I casi di Pisa e di Anversa, alla fine, furono un’eccezione: per tutta l’età moderna, i ponti di barche servirono prima di tutto a traghettare eserciti e armamenti, come era accaduto del resto per l’invasione persiana in Grecia. Ecco alcuni soldati inglesi che passano la Senna su strutture del genere a Vernon (28 agosto 1944).
Eppure i ponti di barche hanno avuto e mantengono tuttora (per quanto rari) un uso civile. Un disegno del pittore tedesco Johann Alexander Thiele (Vienna, Albertina) mostra un mulattiere che porta merci in una città, agli inizi del Settecento.

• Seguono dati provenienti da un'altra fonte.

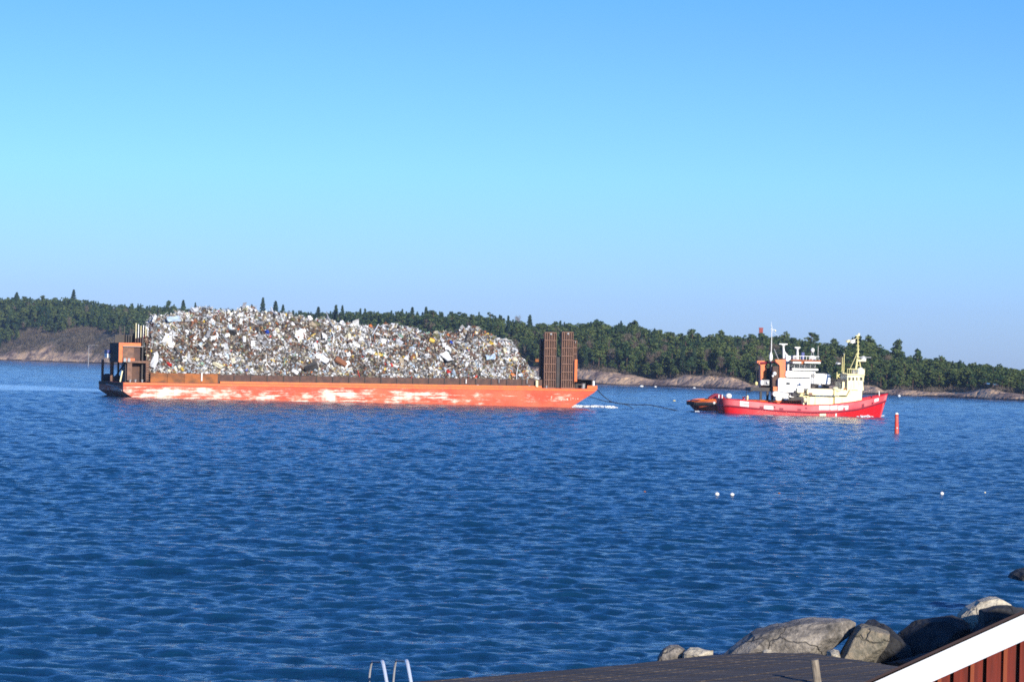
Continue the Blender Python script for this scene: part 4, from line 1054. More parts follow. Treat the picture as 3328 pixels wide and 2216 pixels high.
def nb(name, px0, py0, px1, py1, y0, y1, matl, down=0.0, par=None):
    m = MB(); x0, z1 = N1(px0, py0, y0); x1, z0 = N1(px1, py1, y0); m.box(x0, x1, y0, y1, z0 - down, z1)
    return m.build(name, matl, par or near)
# deckhouse with gap, slanting front
dh = nb('deckhouse', 2633, 1289, 2706, 1318, -3.1, 3.0, M['cream'])
nb('house_roof', 2629, 1285.5, 2752, 1288.7, -3.3, 3.2, M['cream'])
m = MB(); pts = [N1(a, b, -3.05) for a, b in ((2713, 1318), (2800, 1310), (2802, 1266), (2764, 1266), (2752, 1289.5), (2713, 1289.5))]; m.prism(pts, -3.05, 3.0); m.build('forward_house', M['cream'], near)
nb('doorway', 2706.5, 1289, 2712.6, 1318, -2.6, 2.6, M['yellow'])
for px in (2631, 2650): nb('house_pillar', px - 2, 1289, px + 1, 1319, -3.14, -3.105, M['yellow'])
nb('aft_pillar', 2624, 1289, 2627, 1318, -3.1, -2.9, M['cream']); nb('aft_canopy', 2598, 1285.6, 2628.6, 1288.7, -3.2, 3.0, M['yellow'])
nb('aft_pillar', 2611, 1289, 2614, 1318, -3.1, -2.9, M['cream'])
MB().ball((N1(2615, 1299, -3.0)[0], -3.3, N1(2615, 1299, -3.0)[1]), .35, 10, 1.5).build('fender_ball', M['cream'], near)
m = MB(); x0, z1 = N1(2624, 1262.5, -2.6); x1, z0 = N1(2708, 1285, -2.6); m.rbox(x0, x1, -2.6, 2.2, z0, z1, .35); m.build('engine_casing', M['cream'], near)
nb('casing_vent', 2628, 1276, 2640, 1285, -2.64, -2.605, M['rust'])
nb('casing_panel', 2655, 1268, 2680, 1281, -2.64, -2.605, M['white'])
for px in (2714, 2722): 
    x, z = N1(px, 1286, -2.4); _, zt = N1(px, 1258 + (px > 2715)*6, -2.4); MB().lathe((x, -2.4, z), [(.3, 0), (.3, zt - z - .5), (.55, zt - z - .3), (.45, zt - z)], 12).build('ventilator', M['cream'], near)
nb('funnel_house', 2733, 1240, 2753.5, 1268, -1.9, 1.9, M['cream']); nb('aft_step', 2722, 1268.3, 2764, 1285.3, -2.4, 2.4, M['cream'])
nb('rust_panel', 2741, 1261.5, 2752, 1266, -1.96, -1.905, M['rust_orange'])
nb('net_platform', 2722, 1231, 2753, 1236, -2.4, 2.4, M['dark'])
for px in (2724, 2736, 2748): nb('platform_leg', px, 1236.2, px + 1.5, 1262, -2.2, -2.0, M['dark'])
wh = MB(); x0, z1 = N1(2753.5, 1217, -2.3); x1, z0 = N1(2806, 1270, -2.3)
pts = [N1(a, b, -2.3) for a, b in ((2754, 1269), (2806.5, 1269), (2805, 1245), (2809.5, 1219), (2753.5, 1219))]
wh.prism(pts, -2.3, 2.3); wo_ = wh.build('wheelhouse', M['cream'], near)
for a, b in ((2757.5, 2764.5), (2770, 2776), (2783, 2787), (2794.5, 2803)):
    w_ = nb('window', a, 1226.5, b, 1236, -2.36, -2.303, M['glass'], par=wo_)
    nb('window_frame', a - .9, 1225.4, b + .9, 1226.3, -2.39, -2.302, M['yellow'], par=wo_)
for k in range(4):
    x = x1 + .1; z_ = z1 - 0.9
    MB().box(x + .0, x + .15, -2.1 + k*1.1, -1.3 + k*1.1, z_ - .5, z_ + .05).build('window', M['glass'], wo_)
nb('wheelhouse_roof', 2752, 1214.5, 2811, 1218.7, -2.6, 2.6, M['cream']); nb('handrail', 2752, 1211.5, 2810, 1213, -2.5, -2.4, M['orange']); nb('belt_moulding', 2768, 1266.5, 2788, 1269, -3.12, -3.06, M['orange'])
r_ = MB()
for px in range(2754, 2812, 7):
    xx, zz = N1(px, 1214, -2.45); r_.box(xx - .03, xx + .03, -2.45, -2.4, zz, zz + .95)
xx, zz = N1(2754, 1205, -2.45); xe, _ = N1(2808, 1205, -2.45); r_.box(xx, xe, -2.46, -2.39, zz + .32, zz + .40); r_.build('roof_railing', M['yellow'], near)
# mast
mx, mz = N1(2780.5, 1214, 0); mtx, mtz = N1(2788, 1086, 0)
ms = MB(); ms.tube([(mx - .1, -.25, mz), (mx + .35, -.05, mz + (mtz - mz)*.55), (mtx, 0, mtz)], .20, 8, .08)
ms.tube([(mx + 1.3, 0.1, mz), (mx + .4, 0, mz + (mtz - mz)*.45)], .09, 6)
mo = ms.build('mast', M['yellow'], near)
for k in range(9):
    z = mz + .8 + k*.72; MB().box(mx + .0, mx + .8 - .03*k, -.04, .04, z, z + .06).build('mast_rung', M['yellow'], mo)
xx, zz = N1(2796, 1170, 0); MB().box(mx + .3, xx + 1.0, -.3, .3, zz - .25, zz).build('radar_platform', M['cream'], mo)
xx, zz = N1(2806, 1166, 0); MB().ball((xx, 0, zz), .55, 14, .95).build('radar_dome', M['white'], mo)
xx2, zz2 = N1(2807, 1162, 0); MB().box(xx2 - 1.2, xx2 + 1.2, -.8, -.7, zz2, zz2 + .12).build('radar_scanner', M['grey'], mo)
xx, zz = N1(2796.5, 1203, -1.0); MB().lathe((xx, -1.0, zz - .9), [(.5, -.3), (.72, .1), (.78, .6), (.66, 1.1), (.3, 1.35), (.02, 1.42)], 16).build('satellite_dome', M['white'], near, True)
xx, zz = N1(2774, 1203, -1.0); MB().lathe((xx, -1.0, zz - .6), [(.3, -.3), (.42, .1), (.38, .5), (.05, .75)], 12).build('satellite_dome', M['grey'], near, True)
MB().tube([(mx + .2, 0, mz + (mtz - mz)*.52), N1(2763, 1198, 0)[0:1] + (0,) + N1(2763, 1198, 0)[1:2]], .05, 5).build('mast_stay', M['yellow'], near)
for px, pt in ((2736.5, 1160), (2742, 1149)):
    xx, zz = N1(px, 1208, -.6); _, zt = N1(px, pt, -.6); MB().tube([(xx, -.6, zz), (xx + .02, -.6, zt)], .09, 6, .05).build('aerial', M['yellow'], near)
xx, zz = N1(2742, 1150, -.6); MB().ball((xx, -.6, zz), .13, 8).build('aerial_cap', M['grey'], near)
xx, zz = N1(2736, 1208, -.6); xe, ze = N1(2752, 1216, -.6); MB().tube([(xx, -.6, zz), (xx + .5, -.6, zz - .3), (xe, -.6, ze)], .14, 6).build('aerial_bracket', M['cream'], near)
xx, zz = N1(2720, 1232, -.9); _, zt = N1(2720, 1209, -.9); mm = MB().tube([(xx, -.9, zz), (xx, -.9, zt)], .08, 6); mm.tube([(xx, -.9, zt - .7), (xx + .5, -.9, zt - .4)], .12, 6); mm.tube([(xx, -.9, zt - .6), (xx + .5, -.9, zt - 1.0)], .1, 6); mm.build('davit', M['yellow'], near)
# deck rails, winch, bow post
bx, bz = N1(2860, 1279, -1.0); _, bt = N1(2860, 1270, -1.0)
MB().tube([(bx, -.6, bz - .5), (bx - .1, -.6, bt)], .09, 6).build('bow_post', M['white'], near)
rl = MB()
for k in range(7):
    u = .70 + .04*k; z = sheer(u)
    pass
wn_ = MB().lathe((9.2, 0, 1.3), [(.9, 0), (1.0, .15), (.5, .2), (.5, 1.1), (1.0, 1.15), (.9, 1.3)], 16); wn_.build('towing_winch', M['dark'], near)
tb = MB().box(4.3, 4.6, -1.6, -1.3, 1.25, 2.9); tb.box(4.3, 4.6, 1.3, 1.6, 1.25, 2.9); tb.box(4.25, 4.65, -1.7, 1.7, 2.901, 3.1); tb.build('towing_bitts', M['red_hull'], near)
MB().lathe((6.6, -1.2, 1.25), [(.7, 0), (.9, .3), (.8, .9), (.3, 1.2)], 14).build('coiled_hawser', M['red_dark'], near)
dx, dz = N1(2425, 1300, -3.0); _, dt = N1(2425, 1274, -3.0); de, dd_ = N1(2446, 1271, -3.0)
MB().tube([(dx, -3, dz), (dx, -3, dt), (dx + .5, -3, dt + .15), (de, -3, dd_)], .07, 6).build('stern_davit', M['dark'], near)
x_, z_ = N1(2429, 1300, -3.0); MB().box(x_ - .1, x_ + .12, -3.1, -2.9, z_ - .2, z_ + .85).build('deck_fitting', M['yellow'], near)
# crew-deck clutter aft of the yellow house
for px, py, c_, s_ in ((2598, 1268, 'cream', .9), (2606, 1274, 'rust', .5), (2590, 1276, 'dark', .8), (2614, 1279, 'cream', .4), (2620, 1272, 'rust', .4), (2582, 1282, 'dark', .8), (2602, 1281, 'yellow', .4)):
    x, z = N1(px, py, -1.0); MB().rbox(x - s_*.7, x + s_*.7, -1.4 - s_*.4, -1.0 + s_*.4, z - s_*.5, z + s_*.45, s_*.2).build('deck_gear', M[c_], near)
for px, py in ((2614, 1290),): pass
# flag on the mast
fx, fz = N1(2780, 1104, 0)
def flag(x0, z0, w_, h_, y, parent, matl, name):
    n = 12; V = []; F = []
    for i in range(n):
        u = i/(n - 1); yy = y + .18*math.sin(u*7); dz = -.10*u*w_ + .06*math.sin(u*9)
        for zq in (0, 1): V += [(x0 - u*w_, yy - .012, z0 + dz + zq*h_*(1 - .1*u)), (x0 - u*w_, yy + .012, z0 + dz + zq*h_*(1 - .1*u))]
    for i in range(n - 1):
        a, b = 4*i, 4*i + 4; F += [(a, b, b + 2, a + 2), (a + 1, a + 3, b + 3, b + 1), (a, a + 1, b + 1, b), (a + 2, b + 2, b + 3, a + 3)]
    return mesh_obj(name, V, F, matl, parent)
MB().tube([(mtx, 0, mtz - .4), (mtx - .5, 0, mtz - 1.0)], .04, 5).build('flag_halyard', M['yellow'], near)
flag(fx, fz - .62, .95, .72, 0, near, M['white'], 'flag'); flag(fx - 1.0, fz - .5, .75, .45, 0, near, M['cream'], 'flag_tail')
MB().box(mtx - .45, mtx + .35, -.05, .05, mtz - .35, mtz - .25).build('mast_crosstree', M['yellow'], mo)
MB().box(mtx + .1, mtx + .35, -.1, .1, mtz - .25, mtz + .15).build('masthead_lamp', M['cream'], mo)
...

Dopo la seconda guerra mondiale, per diversi anni funzionarono sul Po lunghi ponti su barconi in cemento per congiungere Emilia e Lombardia. Nel 1955, Einaudi pubblicò Un paese, il libro che Cesare Zavattini aveva scritto su Luzzara, con fotografie di Paul Strand (vedi articolo su doppiozero): la prima immagine è dedicata al ponte di barche di Viadana. La seconda foto, invece, è presa da quello di Borgoforte, e mostra alcune barche in cemento a riva, accantonate forse come scorte. Scrive Zavattini: “I più bei tramonti si vedono da questo punto, prima il sole sta nel centro del cielo come un ostensorio, poi scende diventando sempre più rosso, le creste dei galli sembrano di fuoco e le faraone si mettono a gridare. Chi passa in macchina sul ponte traballando per le assi piuttosto sconnesse è accompagnato dal sole fino alla testa del ponte dove si arresta di colpo mentre noi saliamo sulla strada”.
I barconi di Viadana, di Borgoforte, di Guastalla non esistono più. Ma non lontano da questa zona, alla confluenza dell’Oglio col Po, rimane ancora uno degli ultimi ponti in barche, quello che unisce San Matteo delle Chiaviche (nel comune di Viadana) con Torre d'Oglio (nel comune di Marcaria).
Anche da queste parti, come in altre aree italiane, il nome di battesimo Serse non è troppo raro.